先日とある営業担当の方から相談をされました。
「入社当時は自分の営業成績が努力に比例して伸びていて、とてもやりがいを感じていました。でもあるときから営業成績があまり伸びなくなってしまったんです。今もコンスタントに契約は取れていますが、上司からは今までのように件数が前期を上回ることを期待されていて……。毎日契約件数のことを考えると会社へ行く足取りも重くなってしまいます。」
このようにポジティブに取り組んでいたことが、徐々に負担となりストレスへと成長してしまうことがあります。こうしたストレス社会の中で、心理状態をポジティブな状態に持っていくこと、またそのポジティブな状態を継続していくことは簡単なことではありません。その背景からポジティブ心理学、その中でもレジリエンスにも注目が集まってきたのです。

人材育成にポジティブ心理学やレジリエンスを取り入れる

① 感情調整力

プレッシャーのもとで落ち着きを保つ能力

② 衝動調整力

行動の前に立ち止まる力

③ 楽観性

未来を比較的に明るいものとしてとらえる特性

④ 原因分析力

自分の問題の原因を正確に特定する能力

⑤ 共感力

他社の心理的・感情的状況を示す手がかりをどれだけうまく読み取ることができるか

⑥ 自己効力感

これから起きるであろう問題を解決できるという信念と、自分を成功に導く能力への確信

⑦ リーチアウト力

自分の能力の真の限界が暴露されてしまうという恐怖にさらされても自分の外へ働きかける力

これら7つの能力を用いて、レジリエンス力を活用することによって、変化に強い人材へと成長することができるのです。
もし、前述の営業担当の方であれば、「感情調整力」を身に着けることで落ち着けるようになり、「原因分析力」を身に着けることで営業成績が伸び悩んでいる問題の原因を正確に特定することができるようになります。また、「楽観性」を身に着けることで、この先さらに営業成績を伸ばしていくことにやりがいを感じることもできるかもしれません。
このように7つの能力を身に着けていくことで、問題解決力や、自分の人生に働きかける力を伸ばす。
これが、人材育成の世界で考えられているレジリエンス力なのです。

ポジティブ心理学やレジリエンスの要素を取り入れた研修では、レジリエンス能力を向上させるスキルを身に着ける取り組みが行われています。
そのひとつが「自分をABC分析すること」です。
ここで出てくるABCとは下記になります。

Adversity:挫折・失敗など逆境のきっかけとなる出来事
Belief:その瞬間に出てくる考えや思い込み
Consequence:脚気としての感情や行動、振る舞い

出来事というのはA→B→Cの順番に動いていて、すべての事象はつながっていますが、Aに比べてBの方が無意識のうちにCに対して影響力が強く現れます。そのため、最近起きた感情をコントロールできなくなった出来事などを思い出しABCに落とし込んで分析をすることにより、なぜそのような状況に陥ってしまったのかに気が付くことができます。
これを定期的にトレーニングしながら意識的に行うことで、自分のレジリエンス能力をのばすことができるのです。

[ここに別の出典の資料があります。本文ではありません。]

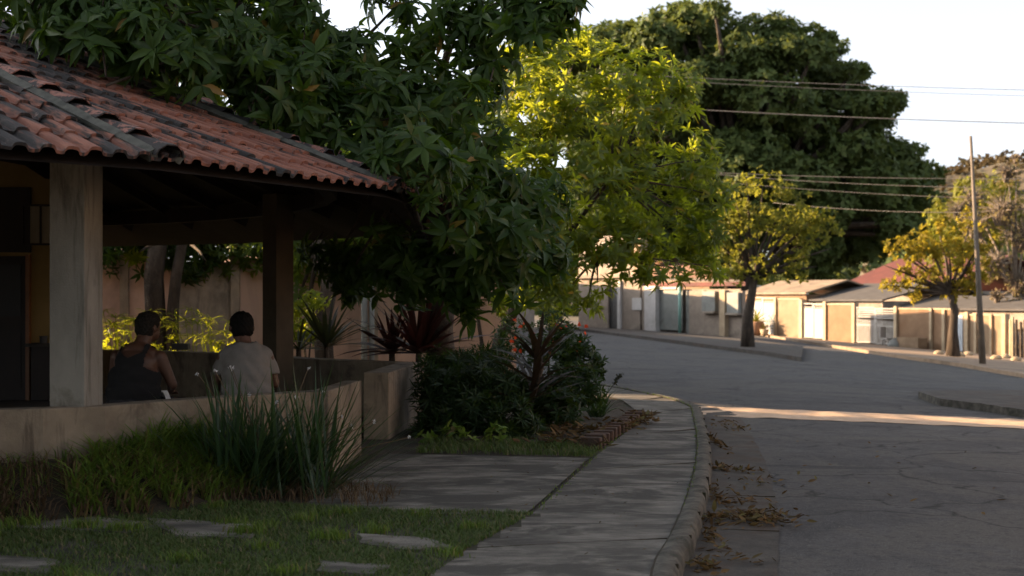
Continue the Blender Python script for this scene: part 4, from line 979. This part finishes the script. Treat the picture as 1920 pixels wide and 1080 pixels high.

不安定な社会情勢や、テクノロジーの急速な進化など、変化が激しい時代の中で自分のレジリエンス力だけで社会に打ち勝ち、立ち直り、乗り切り、働きかけることができる人材はごく一部でとても貴重な存在です。そのため、人材育成にポジティブ心理学やレジリエンスの要素を取り入れ、変化に強い人材の育成に力を入れていきましょう。

まとめ

いかがだったでしょうか。
ストレスの多い現代社会の中で注目度が上がってきている「ポジティブ心理学」。
人生をよりよく生きるためには、仕事への満足感を高めるためには、「人が幸せに生きること」を追求していく中で、ポジティブ心理学よりさらに前から研究がされていた折れない心でもある「レジリエンス」にも再度注目度が上がってきています。
「レジリエンス力」を高める方法はいくつかあり、高めることによって変化に強い人材へと成長することができ、ピンチの局面でもプラスに好転できるようなメンタル面の強化につながります。
不安定でストレスの多い現代社会の中でも活躍してくれる優秀な人材を育成するためにも、レジリエンス力を高め、変化に対応できる人材を増やし、会社の成長につなげていきましょう。